Nur die Immobilienkredite liegen etwa 5% unter dem Krisenniveau. Anfang April berichtet FED-Boss Powell, dass sich die Privatschulden zum BIP von 100% auf 80% verringert haben. Was er aber verschwiegen hat, ist eine andere Statistik, die besagt, dass sich die Lohnsumme im Verhältnis zum BIP von 51% auf 43% ebenfalls verringert hat. Also ist das BIP stark gestiegen, aber nicht bei den Löhnen angekommen.
Der nächste Hammer: Leasing zählt in der Statistik nicht zu den Schulden! Man schönt eine Statistik halt so gut man kann. Die Leasingrate beeinträchtigt aber die Fähigkeit zur Bedienung der Kredite kolossal. Sie wird schließlich auch von dem Gehaltskonto abgebucht.
Mit einem noch stärker zurückgehenden Wachstum könnten die Kreditprobleme der Amis zutage treten. Denn insgesamt haben Staat, Unternehmen und Private ca. 70 Bill. Schulden aufgetürmt. Wer soll diese, plus die Neuschulden finanzieren? Die Chinesen und die Russen sicher nicht.
Europäer und Schwellenländer können nicht und mit den Saudis legen sich die Amerikaner gerade an, in dem sie das „Nopec“-Gesetz installieren wollen, womit die Absprachen der Opec illegal und damit verklagbar würden.
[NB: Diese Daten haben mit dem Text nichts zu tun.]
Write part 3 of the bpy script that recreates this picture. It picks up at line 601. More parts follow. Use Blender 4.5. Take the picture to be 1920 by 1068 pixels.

Als „Gegenmaßnahme“ haben die Länder angedroht, den US-Dollar als Ölwährung abzusetzen.
Es werden dann weniger Dollar benötigt, da auch der Öl Käufer keine Dollar kaufen muss. Eine weitere Drohung ist die kräftige Ausweitung der Ölförderung, was zwar den Preis senken und der Welt Kosten ersparen, aber auch die meisten Fracking-Unternehmen der USA in Bedrängnis bringen würde.
Die erste Folge wäre ein sich kräftig abschwächender US-Dollar. Die FED müsste die Zinsen anheben, um den Währungsverfall aufzuhalten. Die steigenden Zinsen würden eine wachsende Zahl von Privatschuldnern und schwachbrüstigen Unternehmen in die Zahlungsunfähigkeit drücken. Experten schätzen, dass die Volumen von bestenfalls zweitklassiger Kredite bei rund 1.300 Mrd. liegen.
Etwa die gleichen Volumen wie vor zirka 10 Jahren die faulen Immobilienkredite. Die Anleihe- und Aktienmärkte dürften einbrechen. Spätestens jetzt in dessen Folge auch der Immobilienmarkt. An den Kapitalmärkten entsteht ein Teufelskreis aus rezessiver Wirtschaft, steigender Zinsen und Inflation, fallender Immobilien-, Anleihen- und Aktienmärkten und einem einbrechenden US-Dollar.
Die Illusion eines dauerhaften Wachstums durch Geldschöpfung findet ein jähes Ende. Das Vertrauen weicht der Angst. In ähnlichem Umfeld stiegen die US-Zinsen Anfang der 80er-Jahre auf bis zu 15%. Allerdings hatte der Staat damals nur 1,3 Billionen Schulden (heute über 22 Bill.). Wenn jetzt noch die Asiaten, um weitere Kursverluste in Anleihen und Währung zu vermeiden, sich von ihren Dollar-Beständen trennen? Man sollte das Szenario gar nicht weiterdenken.
Die wahrscheinlich beste Vermögensversicherung in diesem Szenario heißt Edelmetalle. Bei Ausbruch einer solchen Krise könnte sich der Ablauf durch den wahnwitzigen Derivate-Markt (ca. 750 Bill.) so rasant beschleunigen, dass ein überlegtes Handeln unmöglich ist.
Die Engagements in Gold und Silber sollten deshalb zuvor abgeschlossen sein. Vielleicht ist die derzeitige Schwäche die letzte Gelegenheit. Aber wer kann sich heute schon vorstellen, Goldkurs bei über $ 2.000,-, Silber über $ 50,-, der Euro/USD bei über 1,80 oder der DAX unter 8.000? Keiner! Genau darin liegt die Gefahr.